Let $E^o$ be the set of all interior points of the set $E$.
I was able to prove that $E^o$ is always open and $E$ is open iff $E = E^o$.
Now I am asked to prove that $(E^o)^c = \overline {E^c}$.
Intuitively it is very clear, but I am not sure if my proof is valid.
proof:
Let $x$ be a point not in $E^o$. Then either $x$ is a limit point of $E$ ($x\in {E^c}'$) or not in $E$ ($x \in E^c$). This means that all x-neighborhoods $V_x$ is not a subset of $E^o$, so there is always a point $y$ out side $E^o$,different from $x$, inside $V_x$. ($\exists y \notin E^o \text{ s.t } y \ne x , y \in V_x$). This means that $x \in E^c \cap {E^c}'= \overline {E^c} $ and $\overline {E^c}$ is closed. Thus $(E^o)^c = \overline {E^c}$.
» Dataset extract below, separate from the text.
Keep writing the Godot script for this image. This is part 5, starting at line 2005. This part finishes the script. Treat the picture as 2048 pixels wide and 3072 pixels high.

The following is what I would really like to know.
a), How is $E^o$ read?
b), The over all idea is to show that if $x$ is not in $E^o$, then it must be in the closure of the complement of $E$. Am I right ?
c), If my proof is not valid, could you show me an example of a proof ?
I am teaching myself analysis and never took topology. My knowledge is limited up to abstract algebra, so please keep that in mind. Thank you.